В начале учебного года я беру в библиотеке книгу, за которой давно охотился, — «Личины сексуальности» Камиллы Пальи, огромный том безудержного, афористического, парадоксального текста, целью которого является «поженить Фрейда и Фрезера» (и это не фигура речи, а буквальная хулиганская выходка — слэш-фанфик про выдающихся антрополога и психоаналитика). Палья совершает по-своему героический и самоубийственный поступок, перекраивая историю мировой литературы с точки зрения ницшеанской оппозиции аполлонического и дионисийского. В отличие от третьей волны феминизма, с которой совпала публикация книги, Палья не стремится добиться интерсекционального равенства, пронизывающего оси гендера, класса, расы и сексуальности. Вместо этого она отстаивает идею фундаментального различия между аполлоническим мужским (прямым, небесным, эрегированным, сверкающим) и дионисийским женским (низким, безбрежным, ночным, природным) — диалектику, без которой, по ее мнению, искусство не сдвинулось бы с мертвой точки.
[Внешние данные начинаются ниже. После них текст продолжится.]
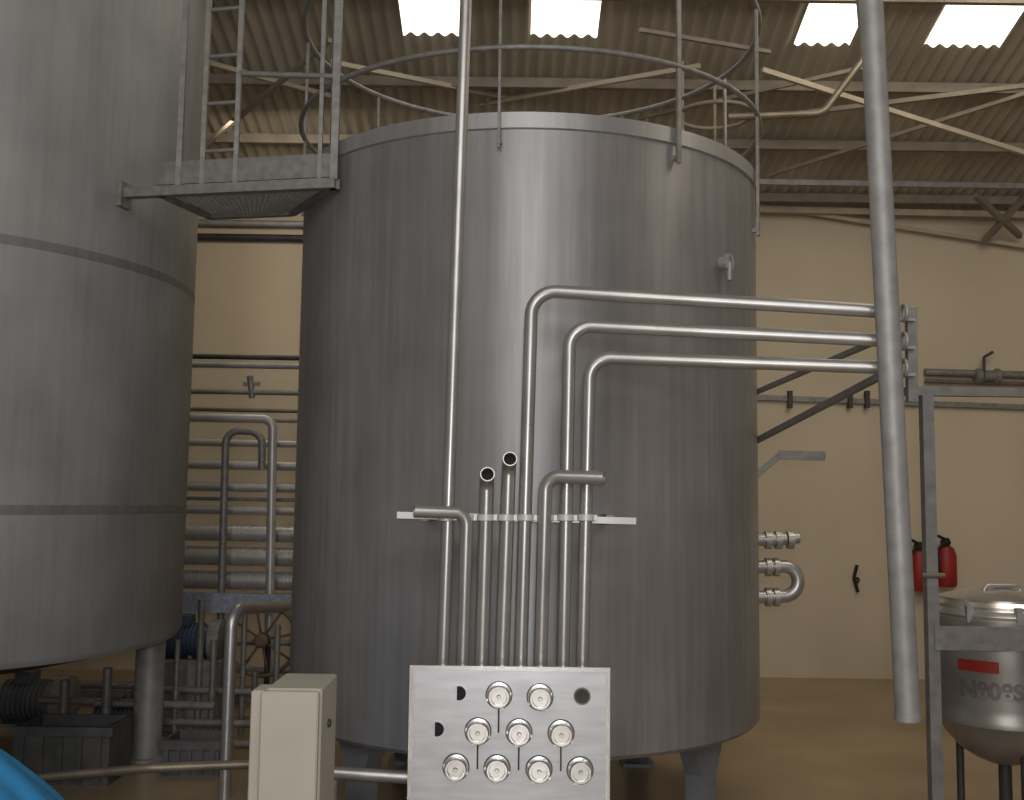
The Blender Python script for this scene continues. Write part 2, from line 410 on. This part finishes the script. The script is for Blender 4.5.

«Наташа танцевала превосходно. Ножки ее в бальных атласных башмачках быстро, легко и независимо от нее делали свое дело, а лицо ее сияло восторгом счастия. Ее оголенные шея и руки были худы и некрасивы. В сравнении с плечами Элен, ее плечи были худы, грудь неопределенна, руки тонки; но на Элен был уже как будто лак от всех тысяч взглядов, скользивших по ее телу, а Наташа казалась девочкой, которую в первый раз оголили, и которой бы очень стыдно это было, ежели бы ее не уверили, что это так необходимо надо». Тело Элен сверкает, но Толстого и его персонажей интересует не оно, а постоянно находящееся в становлении тело Наташи Ростовой. Она предстанет перед нами не цельным, а разрозненным и стремительным импрессионистским образом: ноги, лицо, шея, руки. На сексуальную орбиту Наташи, острого на язык меркуриального андрогина, попадают оба главных героя. Если верить Палье, Наташа — неумолимая сила жизни, обладающая истинной дионисийской красотой, в отличие от сконструированной аполлонической красоты Элен.
Сентябрь 2016. Парень, собирающий картинки с тамблера, на протяжении нескольких лет лайкает мои фотографии и следит за мной. Однажды, когда мне не с кем пойти в кино, я решаю пригласить его на сеанс.
Достаточно емко он охарактеризовал себя сам:
Я мемасник не люблю думать ношу нью бэлансы очень инфантильно себя веду может быть неплохо выгляжу и иногда позволяю себе драмы ВЕТЕР-БЬОРК-ПУСТЫРЬ-ИСЛАНДИЯ-СИГАРЕТЫ-ДИКАЯ-ЖЕНЩИНА-ВНУТРИ и самое главное при всех этих чудесах я гей!!!!!!!!!
У него три профиля, и я активно переписываюсь с каждым, но при встрече мы говорим мало, хотя я и пытаюсь вывести его на разговор. Он хочет быть засланным агентом — работать в правительстве, сохраняя гетеросексуальный фасад, и втайне слушать Кайли Миноуг и проводить время за фильмами с Изабель Юппер. Мне это незнакомо — обучаясь в относительно либеральном университете, я обладаю привилегией не скрывать собственную сексуальность. Общаясь с ним, я постоянно думаю о том, что женщины и геи находятся в ситуации выбора без выбора. Если женщины ориентируются на мужчин, то воспроизводят маскулинную модель поведения, а если пытаются выглядеть женственнее, то помещают себя в поле мужской объективации. Если геи пытаются себя маскулинизировать, то лишь перенимают манеру поведения «настоящих» мужчин, а если не пытаются, то рискуют потерять привлекательность в глазах других геев.